Ground-breaking book on UK financial and business journalism

Fri, 20 Nov 2015 15:39:00 GMT

Former financial journalist, Keith Butterick has put his years of experience into a new book Collusion and Complacency: A Critical Introduction to Business and Financial Journalism the first detailed analysis of financial and business journalism in the UK. The book looks at its origins and the way it has developed.

 

MHM Keith Butterick “Inevitably given the impact it had I also look at the role financial and business journalism played in the origins of the 2008 financial crisis and also other major financial crises,” said Butterick, Director of the Huddersfield University Centre for Communication and Consultation Research.


Butterick is an award winning financial journalist – ‘Industrial Journalist of the Year’ in 1993 and 1995 and also Northern Business Journalist of the Year 1995 and 1996. In addition to his magazine work he was also the business editor of Yorkshire on Sunday newspaper.

As well as financial journalism he also worked in financial PR and such a background has provided him with a unique insight into how PR influences financial journalism.

In addition to drawing on his experience in financial and journalism and financial PR, the book also explores the impact that financial and business journalism has on politics. “I believe that the financial and business pages are the most important in a newspaper because they help to establish the credibility of an economic paradigm. In the last election economic issues were the most written-about topic. For example, I track the way that campaigns such as that to cut the 50p higher tax rate started in the business pages.”

Butterick argues that in the run-up to the financial crisis of 2008 the main issue was not whether financial and business journalists identified the subprime crisis in the USA, but the way in this country there is an obsessive preoccupation with property and the property market. “Many newspapers benefitted financially from the property market so they find it hard to criticise the bubble they were helping to create.”
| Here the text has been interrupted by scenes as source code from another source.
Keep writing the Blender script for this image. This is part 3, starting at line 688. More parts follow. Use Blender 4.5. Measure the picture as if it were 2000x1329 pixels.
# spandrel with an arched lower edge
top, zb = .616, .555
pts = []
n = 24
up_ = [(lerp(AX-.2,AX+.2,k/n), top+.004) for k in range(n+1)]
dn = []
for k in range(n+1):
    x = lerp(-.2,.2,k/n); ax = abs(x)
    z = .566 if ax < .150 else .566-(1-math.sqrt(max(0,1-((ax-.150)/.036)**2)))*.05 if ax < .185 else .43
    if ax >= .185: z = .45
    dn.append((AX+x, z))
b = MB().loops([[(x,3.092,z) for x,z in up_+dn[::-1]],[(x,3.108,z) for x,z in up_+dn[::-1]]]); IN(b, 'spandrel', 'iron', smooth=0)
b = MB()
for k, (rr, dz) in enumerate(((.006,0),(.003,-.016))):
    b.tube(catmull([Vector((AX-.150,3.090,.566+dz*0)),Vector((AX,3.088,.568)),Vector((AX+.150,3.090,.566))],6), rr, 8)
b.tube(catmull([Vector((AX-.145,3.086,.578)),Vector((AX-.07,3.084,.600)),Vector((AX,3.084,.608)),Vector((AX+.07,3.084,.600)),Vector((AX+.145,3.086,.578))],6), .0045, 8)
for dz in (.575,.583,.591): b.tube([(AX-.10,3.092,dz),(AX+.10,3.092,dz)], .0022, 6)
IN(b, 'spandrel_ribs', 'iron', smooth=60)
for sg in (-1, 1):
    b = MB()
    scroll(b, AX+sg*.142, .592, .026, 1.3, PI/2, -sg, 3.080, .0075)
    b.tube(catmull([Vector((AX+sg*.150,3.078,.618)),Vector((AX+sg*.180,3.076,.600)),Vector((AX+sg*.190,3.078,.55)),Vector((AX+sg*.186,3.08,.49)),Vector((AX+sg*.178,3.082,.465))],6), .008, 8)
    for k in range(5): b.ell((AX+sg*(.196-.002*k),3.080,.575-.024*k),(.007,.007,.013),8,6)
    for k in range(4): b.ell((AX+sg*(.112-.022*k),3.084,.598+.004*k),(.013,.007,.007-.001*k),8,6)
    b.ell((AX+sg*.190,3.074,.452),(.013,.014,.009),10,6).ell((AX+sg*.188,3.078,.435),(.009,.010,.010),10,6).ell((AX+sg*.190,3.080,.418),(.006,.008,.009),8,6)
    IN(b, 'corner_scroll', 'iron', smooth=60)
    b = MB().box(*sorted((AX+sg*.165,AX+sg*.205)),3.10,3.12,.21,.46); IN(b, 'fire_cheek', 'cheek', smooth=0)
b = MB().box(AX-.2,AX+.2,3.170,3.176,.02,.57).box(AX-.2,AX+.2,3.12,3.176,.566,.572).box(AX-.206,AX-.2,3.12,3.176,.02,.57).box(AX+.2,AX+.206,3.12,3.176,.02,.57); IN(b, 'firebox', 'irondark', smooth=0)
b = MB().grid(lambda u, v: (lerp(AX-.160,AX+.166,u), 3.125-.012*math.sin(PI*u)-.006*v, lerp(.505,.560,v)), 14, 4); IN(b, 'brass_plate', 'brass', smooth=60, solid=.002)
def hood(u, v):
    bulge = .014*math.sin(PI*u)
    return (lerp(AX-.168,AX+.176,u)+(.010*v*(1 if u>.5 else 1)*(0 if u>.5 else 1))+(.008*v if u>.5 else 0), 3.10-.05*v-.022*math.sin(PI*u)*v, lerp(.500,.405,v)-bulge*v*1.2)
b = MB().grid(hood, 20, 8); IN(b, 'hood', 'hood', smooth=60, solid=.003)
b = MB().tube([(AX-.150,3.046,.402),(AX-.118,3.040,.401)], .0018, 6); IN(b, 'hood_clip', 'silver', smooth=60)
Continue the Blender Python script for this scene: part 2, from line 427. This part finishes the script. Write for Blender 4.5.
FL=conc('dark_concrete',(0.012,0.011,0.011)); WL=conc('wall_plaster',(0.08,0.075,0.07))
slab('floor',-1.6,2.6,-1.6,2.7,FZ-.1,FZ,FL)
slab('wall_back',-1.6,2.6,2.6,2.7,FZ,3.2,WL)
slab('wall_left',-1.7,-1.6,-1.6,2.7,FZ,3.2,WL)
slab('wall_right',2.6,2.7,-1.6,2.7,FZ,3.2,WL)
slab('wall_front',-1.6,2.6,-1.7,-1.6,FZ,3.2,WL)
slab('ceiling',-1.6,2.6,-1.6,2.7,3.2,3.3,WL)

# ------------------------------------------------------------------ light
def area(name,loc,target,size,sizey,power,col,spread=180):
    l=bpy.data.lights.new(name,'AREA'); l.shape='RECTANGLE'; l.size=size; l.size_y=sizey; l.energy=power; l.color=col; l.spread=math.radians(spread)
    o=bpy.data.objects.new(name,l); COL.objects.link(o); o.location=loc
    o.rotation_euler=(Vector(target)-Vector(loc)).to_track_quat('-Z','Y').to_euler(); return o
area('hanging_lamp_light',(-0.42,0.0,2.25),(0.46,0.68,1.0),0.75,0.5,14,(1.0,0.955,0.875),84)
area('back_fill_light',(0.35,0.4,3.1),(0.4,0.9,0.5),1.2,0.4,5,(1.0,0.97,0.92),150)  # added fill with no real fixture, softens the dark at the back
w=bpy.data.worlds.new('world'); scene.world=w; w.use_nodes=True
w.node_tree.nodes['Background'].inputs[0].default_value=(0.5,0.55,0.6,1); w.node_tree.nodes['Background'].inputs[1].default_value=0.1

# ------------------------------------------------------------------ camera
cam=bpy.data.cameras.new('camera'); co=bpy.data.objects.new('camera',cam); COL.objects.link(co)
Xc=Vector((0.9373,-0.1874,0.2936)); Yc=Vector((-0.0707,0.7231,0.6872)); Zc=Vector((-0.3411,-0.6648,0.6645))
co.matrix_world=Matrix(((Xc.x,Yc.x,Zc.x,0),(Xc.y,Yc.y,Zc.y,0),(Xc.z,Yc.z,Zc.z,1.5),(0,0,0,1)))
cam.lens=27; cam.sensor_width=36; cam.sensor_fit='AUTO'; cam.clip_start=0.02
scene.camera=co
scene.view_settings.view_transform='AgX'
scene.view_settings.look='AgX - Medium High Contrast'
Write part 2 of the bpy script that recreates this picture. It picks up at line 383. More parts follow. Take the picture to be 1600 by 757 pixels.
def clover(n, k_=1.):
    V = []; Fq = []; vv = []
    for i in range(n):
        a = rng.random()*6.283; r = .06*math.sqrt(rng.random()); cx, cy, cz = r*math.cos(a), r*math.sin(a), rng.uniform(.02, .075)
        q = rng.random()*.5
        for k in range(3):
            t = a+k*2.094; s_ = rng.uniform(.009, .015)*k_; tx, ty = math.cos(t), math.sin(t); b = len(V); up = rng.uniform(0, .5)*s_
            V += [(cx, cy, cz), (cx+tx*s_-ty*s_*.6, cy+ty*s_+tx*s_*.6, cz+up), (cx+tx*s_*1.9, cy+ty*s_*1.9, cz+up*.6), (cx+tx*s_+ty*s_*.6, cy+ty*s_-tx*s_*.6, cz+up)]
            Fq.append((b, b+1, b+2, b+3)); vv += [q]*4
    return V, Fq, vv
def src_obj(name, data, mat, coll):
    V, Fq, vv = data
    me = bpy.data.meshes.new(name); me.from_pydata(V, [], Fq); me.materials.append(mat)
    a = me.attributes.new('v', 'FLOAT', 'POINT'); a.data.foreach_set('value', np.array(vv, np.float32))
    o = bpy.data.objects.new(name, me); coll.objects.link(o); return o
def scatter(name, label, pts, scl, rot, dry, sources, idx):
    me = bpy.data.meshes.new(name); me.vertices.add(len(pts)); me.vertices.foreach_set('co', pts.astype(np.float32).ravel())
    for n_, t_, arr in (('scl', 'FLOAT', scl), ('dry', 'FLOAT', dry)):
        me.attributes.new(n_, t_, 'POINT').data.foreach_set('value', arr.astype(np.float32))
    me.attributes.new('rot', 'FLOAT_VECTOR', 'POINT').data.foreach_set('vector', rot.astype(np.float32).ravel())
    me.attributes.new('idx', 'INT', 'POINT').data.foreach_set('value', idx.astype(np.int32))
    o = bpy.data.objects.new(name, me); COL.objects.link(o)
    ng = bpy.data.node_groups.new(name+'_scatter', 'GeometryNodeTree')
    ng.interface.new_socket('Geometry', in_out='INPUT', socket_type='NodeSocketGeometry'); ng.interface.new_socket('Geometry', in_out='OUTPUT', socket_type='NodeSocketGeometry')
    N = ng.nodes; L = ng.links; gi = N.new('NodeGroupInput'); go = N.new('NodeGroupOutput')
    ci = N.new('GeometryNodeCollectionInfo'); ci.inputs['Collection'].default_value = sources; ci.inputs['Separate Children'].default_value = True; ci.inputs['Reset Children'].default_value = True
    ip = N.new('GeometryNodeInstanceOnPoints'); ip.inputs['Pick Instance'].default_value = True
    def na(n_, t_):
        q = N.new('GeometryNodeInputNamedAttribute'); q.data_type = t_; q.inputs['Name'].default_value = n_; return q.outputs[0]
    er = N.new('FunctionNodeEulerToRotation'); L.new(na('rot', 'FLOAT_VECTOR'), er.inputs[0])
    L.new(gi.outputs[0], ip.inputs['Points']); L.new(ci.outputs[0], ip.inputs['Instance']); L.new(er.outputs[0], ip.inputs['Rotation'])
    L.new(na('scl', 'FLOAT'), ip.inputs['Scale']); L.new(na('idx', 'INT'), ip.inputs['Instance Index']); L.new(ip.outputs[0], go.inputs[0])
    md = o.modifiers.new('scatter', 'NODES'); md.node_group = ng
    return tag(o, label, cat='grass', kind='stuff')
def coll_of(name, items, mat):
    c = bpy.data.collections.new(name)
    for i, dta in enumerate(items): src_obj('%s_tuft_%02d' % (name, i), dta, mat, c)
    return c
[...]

The book also analyses the contemporary practice of financial and business journalism through research carried out at the Huddersfield University Centre for Communication and Consultation Research. “Our research looked at the pressures on financial and business journalists and how they are coping with increased demands and fewer resources. We interviewed journalists from a range of backgrounds and newspapers so for the first time we have a clear picture of how these journalists operate.”

He suggests that there was – and still is - an element of celebrity journalism in the sector, which allows our financiers to be given an easy ride in the media. They do this in order to keep open the channels of communication with the company.

“Our research also asked why journalists how they got into the genre usually its been  unplanned one, arising out of an interest in pursuing a career in journalism rather than in financial journalism. Financial journalists are not sufficiently trained, qualified or experienced to analyse some of the people they deal with and this was certainly noticeable as the 2008 crisis unfolded,” said Butterick.

Financial and business journalism is understudied by researchers and it is his hope that at the very least the book stimulates an interest in the genre. “There is a huge amount of work still to do in this area and so far we have only scratched the surface, I would like for example to look at the way that business is treated on TV and the radio and also to look at the  business magazine sector.”

The book is published by Pluto Press.